→ TASK TO COMPLETE: Omit any picture, and return the remaining data exactly as written.

→ INFORMATION SUPPLIED:
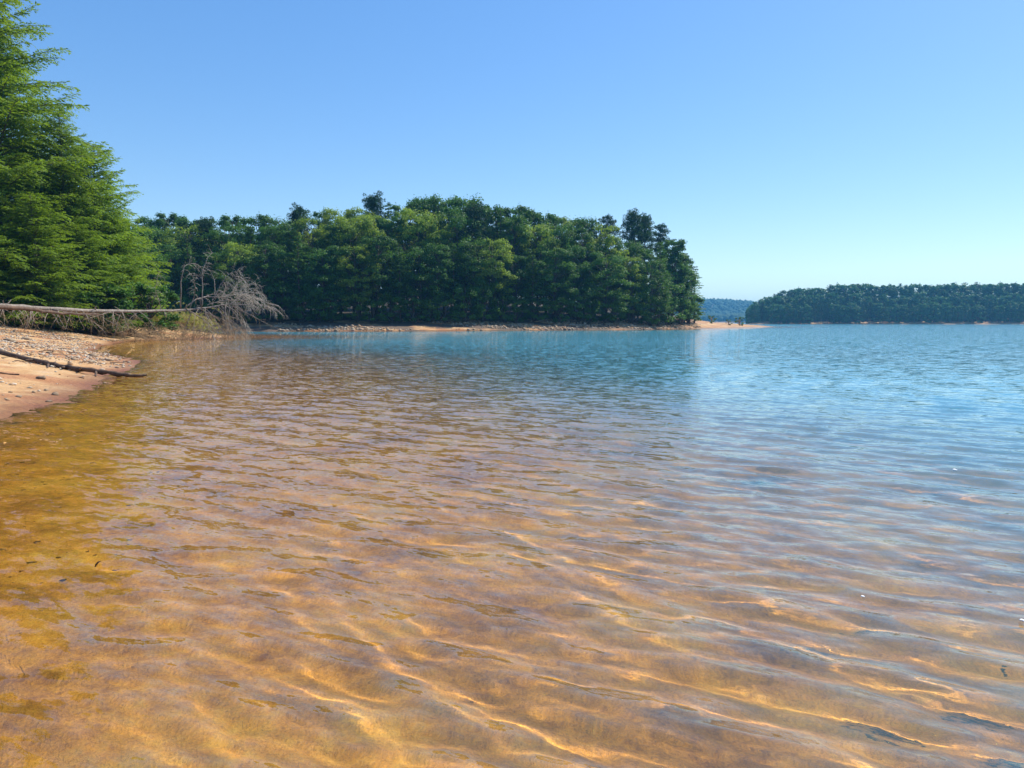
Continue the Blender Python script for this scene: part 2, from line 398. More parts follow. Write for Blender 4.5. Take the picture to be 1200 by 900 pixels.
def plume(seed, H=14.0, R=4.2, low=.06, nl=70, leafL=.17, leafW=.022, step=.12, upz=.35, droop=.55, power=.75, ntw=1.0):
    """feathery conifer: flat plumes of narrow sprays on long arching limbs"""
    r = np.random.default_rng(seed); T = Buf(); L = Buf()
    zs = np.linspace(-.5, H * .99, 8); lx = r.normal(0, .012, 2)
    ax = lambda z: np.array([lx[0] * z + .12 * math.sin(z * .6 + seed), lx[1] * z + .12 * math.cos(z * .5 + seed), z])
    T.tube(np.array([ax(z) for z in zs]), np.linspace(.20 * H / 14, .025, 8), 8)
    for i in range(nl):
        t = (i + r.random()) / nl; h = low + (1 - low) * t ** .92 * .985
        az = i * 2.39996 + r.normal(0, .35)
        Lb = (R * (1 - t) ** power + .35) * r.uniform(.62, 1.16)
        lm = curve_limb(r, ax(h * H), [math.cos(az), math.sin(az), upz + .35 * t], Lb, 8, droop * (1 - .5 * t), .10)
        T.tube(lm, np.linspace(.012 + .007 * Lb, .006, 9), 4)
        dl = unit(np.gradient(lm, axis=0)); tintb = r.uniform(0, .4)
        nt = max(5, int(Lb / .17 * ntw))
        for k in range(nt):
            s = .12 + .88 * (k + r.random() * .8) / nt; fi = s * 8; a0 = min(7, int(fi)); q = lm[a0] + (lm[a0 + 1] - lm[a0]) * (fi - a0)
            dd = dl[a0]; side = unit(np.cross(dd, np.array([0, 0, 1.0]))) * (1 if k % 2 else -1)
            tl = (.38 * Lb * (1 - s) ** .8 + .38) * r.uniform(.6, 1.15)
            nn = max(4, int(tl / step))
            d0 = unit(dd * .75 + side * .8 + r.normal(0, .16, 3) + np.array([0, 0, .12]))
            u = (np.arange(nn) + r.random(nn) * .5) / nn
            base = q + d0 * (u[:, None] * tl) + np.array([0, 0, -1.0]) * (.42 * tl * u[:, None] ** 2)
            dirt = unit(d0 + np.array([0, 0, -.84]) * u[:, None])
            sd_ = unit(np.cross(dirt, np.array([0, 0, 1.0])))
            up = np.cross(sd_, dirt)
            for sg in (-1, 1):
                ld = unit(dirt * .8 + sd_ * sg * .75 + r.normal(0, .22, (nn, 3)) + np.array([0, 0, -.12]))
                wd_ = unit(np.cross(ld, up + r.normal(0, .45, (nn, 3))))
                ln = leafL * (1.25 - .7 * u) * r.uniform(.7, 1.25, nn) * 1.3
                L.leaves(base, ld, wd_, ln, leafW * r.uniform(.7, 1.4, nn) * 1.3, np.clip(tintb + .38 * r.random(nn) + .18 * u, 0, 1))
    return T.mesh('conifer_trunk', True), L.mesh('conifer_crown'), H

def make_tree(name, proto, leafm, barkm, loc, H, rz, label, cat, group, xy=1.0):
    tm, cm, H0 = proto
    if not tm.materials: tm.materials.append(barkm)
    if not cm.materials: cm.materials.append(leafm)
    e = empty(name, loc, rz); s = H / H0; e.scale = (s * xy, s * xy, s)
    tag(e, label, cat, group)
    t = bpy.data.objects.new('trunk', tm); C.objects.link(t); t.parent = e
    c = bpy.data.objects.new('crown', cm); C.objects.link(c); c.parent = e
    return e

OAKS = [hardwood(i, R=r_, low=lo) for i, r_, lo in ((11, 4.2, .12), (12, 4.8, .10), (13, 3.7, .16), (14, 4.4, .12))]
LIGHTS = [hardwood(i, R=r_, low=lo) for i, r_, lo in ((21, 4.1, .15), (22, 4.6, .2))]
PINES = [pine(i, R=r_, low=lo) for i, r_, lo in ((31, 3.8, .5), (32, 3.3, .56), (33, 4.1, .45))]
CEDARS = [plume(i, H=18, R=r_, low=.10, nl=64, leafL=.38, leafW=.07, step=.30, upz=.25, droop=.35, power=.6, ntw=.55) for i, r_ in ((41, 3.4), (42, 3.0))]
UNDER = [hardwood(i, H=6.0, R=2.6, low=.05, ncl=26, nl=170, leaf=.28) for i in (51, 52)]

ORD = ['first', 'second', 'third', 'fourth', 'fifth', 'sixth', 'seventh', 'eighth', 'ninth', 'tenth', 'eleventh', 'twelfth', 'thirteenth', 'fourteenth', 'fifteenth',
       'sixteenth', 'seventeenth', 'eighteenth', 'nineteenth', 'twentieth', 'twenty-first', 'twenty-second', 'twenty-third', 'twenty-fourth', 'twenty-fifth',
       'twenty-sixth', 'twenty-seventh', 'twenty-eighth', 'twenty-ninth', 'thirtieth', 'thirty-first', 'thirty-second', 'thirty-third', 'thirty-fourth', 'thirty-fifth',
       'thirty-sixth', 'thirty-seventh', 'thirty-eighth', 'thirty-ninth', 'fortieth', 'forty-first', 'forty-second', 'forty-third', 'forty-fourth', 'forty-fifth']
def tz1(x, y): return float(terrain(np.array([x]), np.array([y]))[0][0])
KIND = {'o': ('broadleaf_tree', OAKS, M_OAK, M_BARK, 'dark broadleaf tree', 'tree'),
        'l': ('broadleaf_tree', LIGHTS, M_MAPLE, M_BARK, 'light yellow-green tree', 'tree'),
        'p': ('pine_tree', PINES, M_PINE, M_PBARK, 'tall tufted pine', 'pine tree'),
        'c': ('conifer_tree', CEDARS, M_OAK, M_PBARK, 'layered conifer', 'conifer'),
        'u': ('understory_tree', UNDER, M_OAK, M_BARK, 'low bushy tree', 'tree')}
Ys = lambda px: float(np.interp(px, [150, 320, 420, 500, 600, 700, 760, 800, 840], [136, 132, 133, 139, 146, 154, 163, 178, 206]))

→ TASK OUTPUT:
Continue the Blender Python script for this scene: part 2, from line 398. More parts follow. Write for Blender 4.5. Take the picture to be 1200 by 900 pixels.
def plume(seed, H=14.0, R=4.2, low=.06, nl=70, leafL=.17, leafW=.022, step=.12, upz=.35, droop=.55, power=.75, ntw=1.0):
    """feathery conifer: flat plumes of narrow sprays on long arching limbs"""
    r = np.random.default_rng(seed); T = Buf(); L = Buf()
    zs = np.linspace(-.5, H * .99, 8); lx = r.normal(0, .012, 2)
    ax = lambda z: np.array([lx[0] * z + .12 * math.sin(z * .6 + seed), lx[1] * z + .12 * math.cos(z * .5 + seed), z])
    T.tube(np.array([ax(z) for z in zs]), np.linspace(.20 * H / 14, .025, 8), 8)
    for i in range(nl):
        t = (i + r.random()) / nl; h = low + (1 - low) * t ** .92 * .985
        az = i * 2.39996 + r.normal(0, .35)
        Lb = (R * (1 - t) ** power + .35) * r.uniform(.62, 1.16)
        lm = curve_limb(r, ax(h * H), [math.cos(az), math.sin(az), upz + .35 * t], Lb, 8, droop * (1 - .5 * t), .10)
        T.tube(lm, np.linspace(.012 + .007 * Lb, .006, 9), 4)
        dl = unit(np.gradient(lm, axis=0)); tintb = r.uniform(0, .4)
        nt = max(5, int(Lb / .17 * ntw))
        for k in range(nt):
            s = .12 + .88 * (k + r.random() * .8) / nt; fi = s * 8; a0 = min(7, int(fi)); q = lm[a0] + (lm[a0 + 1] - lm[a0]) * (fi - a0)
            dd = dl[a0]; side = unit(np.cross(dd, np.array([0, 0, 1.0]))) * (1 if k % 2 else -1)
            tl = (.38 * Lb * (1 - s) ** .8 + .38) * r.uniform(.6, 1.15)
            nn = max(4, int(tl / step))
            d0 = unit(dd * .75 + side * .8 + r.normal(0, .16, 3) + np.array([0, 0, .12]))
            u = (np.arange(nn) + r.random(nn) * .5) / nn
            base = q + d0 * (u[:, None] * tl) + np.array([0, 0, -1.0]) * (.42 * tl * u[:, None] ** 2)
            dirt = unit(d0 + np.array([0, 0, -.84]) * u[:, None])
            sd_ = unit(np.cross(dirt, np.array([0, 0, 1.0])))
            up = np.cross(sd_, dirt)
            for sg in (-1, 1):
                ld = unit(dirt * .8 + sd_ * sg * .75 + r.normal(0, .22, (nn, 3)) + np.array([0, 0, -.12]))
                wd_ = unit(np.cross(ld, up + r.normal(0, .45, (nn, 3))))
                ln = leafL * (1.25 - .7 * u) * r.uniform(.7, 1.25, nn) * 1.3
                L.leaves(base, ld, wd_, ln, leafW * r.uniform(.7, 1.4, nn) * 1.3, np.clip(tintb + .38 * r.random(nn) + .18 * u, 0, 1))
    return T.mesh('conifer_trunk', True), L.mesh('conifer_crown'), H

def make_tree(name, proto, leafm, barkm, loc, H, rz, label, cat, group, xy=1.0):
    tm, cm, H0 = proto
    if not tm.materials: tm.materials.append(barkm)
    if not cm.materials: cm.materials.append(leafm)
    e = empty(name, loc, rz); s = H / H0; e.scale = (s * xy, s * xy, s)
    tag(e, label, cat, group)
    t = bpy.data.objects.new('trunk', tm); C.objects.link(t); t.parent = e
    c = bpy.data.objects.new('crown', cm); C.objects.link(c); c.parent = e
    return e

OAKS = [hardwood(i, R=r_, low=lo) for i, r_, lo in ((11, 4.2, .12), (12, 4.8, .10), (13, 3.7, .16), (14, 4.4, .12))]
LIGHTS = [hardwood(i, R=r_, low=lo) for i, r_, lo in ((21, 4.1, .15), (22, 4.6, .2))]
PINES = [pine(i, R=r_, low=lo) for i, r_, lo in ((31, 3.8, .5), (32, 3.3, .56), (33, 4.1, .45))]
CEDARS = [plume(i, H=18, R=r_, low=.10, nl=64, leafL=.38, leafW=.07, step=.30, upz=.25, droop=.35, power=.6, ntw=.55) for i, r_ in ((41, 3.4), (42, 3.0))]
UNDER = [hardwood(i, H=6.0, R=2.6, low=.05, ncl=26, nl=170, leaf=.28) for i in (51, 52)]

ORD = ['first', 'second', 'third', 'fourth', 'fifth', 'sixth', 'seventh', 'eighth', 'ninth', 'tenth', 'eleventh', 'twelfth', 'thirteenth', 'fourteenth', 'fifteenth',
       'sixteenth', 'seventeenth', 'eighteenth', 'nineteenth', 'twentieth', 'twenty-first', 'twenty-second', 'twenty-third', 'twenty-fourth', 'twenty-fifth',
       'twenty-sixth', 'twenty-seventh', 'twenty-eighth', 'twenty-ninth', 'thirtieth', 'thirty-first', 'thirty-second', 'thirty-third', 'thirty-fourth', 'thirty-fifth',
       'thirty-sixth', 'thirty-seventh', 'thirty-eighth', 'thirty-ninth', 'fortieth', 'forty-first', 'forty-second', 'forty-third', 'forty-fourth', 'forty-fifth']
def tz1(x, y): return float(terrain(np.array([x]), np.array([y]))[0][0])
KIND = {'o': ('broadleaf_tree', OAKS, M_OAK, M_BARK, 'dark broadleaf tree', 'tree'),
        'l': ('broadleaf_tree', LIGHTS, M_MAPLE, M_BARK, 'light yellow-green tree', 'tree'),
        'p': ('pine_tree', PINES, M_PINE, M_PBARK, 'tall tufted pine', 'pine tree'),
        'c': ('conifer_tree', CEDARS, M_OAK, M_PBARK, 'layered conifer', 'conifer'),
        'u': ('understory_tree', UNDER, M_OAK, M_BARK, 'low bushy tree', 'tree')}
Ys = lambda px: float(np.interp(px, [150, 320, 420, 500, 600, 700, 760, 800, 840], [136, 132, 133, 139, 146, 154, 163, 178, 206]))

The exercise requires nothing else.